Vancouver company fined $900,000 for illegally selling shares to ‘vulnerable’ investor
A Vancouver company has been ordered to pay $900,000 for illegally selling shares to an “extremely vulnerable” investor whose money was used to pay off the company’s debts and enrich its director and family members.
The eight-year saga — which includes an ongoing civil suit in B.C. Supreme Court — started when Lisa McKay, a divorced mother of two, met Geoffrey Rajay Sidhu on an alternative-lifestyle networking website in November 2015, according to court documents and findings by the B.C. Securities Commission.
While getting to know each other, McKay told Sidhu she lived in a $3.1-million mortgage-free home in Vancouver’s Kerrisdale neighbourhood that she obtained through a divorce settlement, but was struggling financially, with $316,000 in debt and minimal employment income from a fledging tutoring business.

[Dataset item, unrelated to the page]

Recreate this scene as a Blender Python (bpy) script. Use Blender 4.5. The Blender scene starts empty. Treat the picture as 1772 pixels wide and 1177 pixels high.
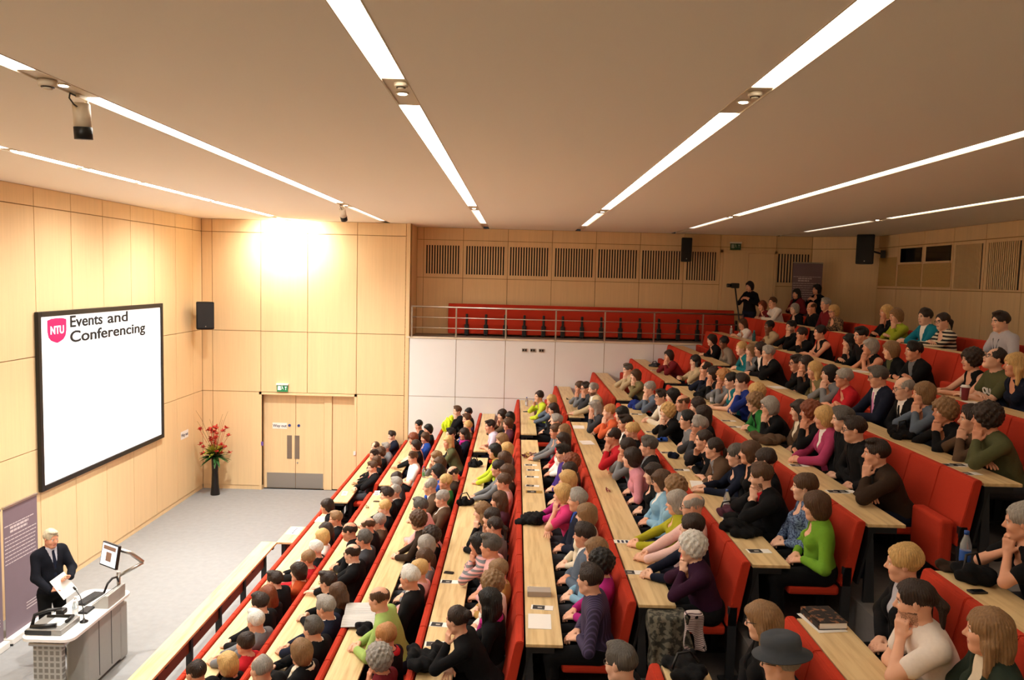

Sidhu advised her on ways to improve her financial situation. In December 2015, McKay took out a one-year mortgage of $2.07 million against her home, and invested most of it in Bracetek, a company owned by Sidhu’s father, Abtar Shah Sidhu, that made braces used in residential and commercial construction. Sidhu said his father planned to take the company public within a year, and that McKay would triple her investment.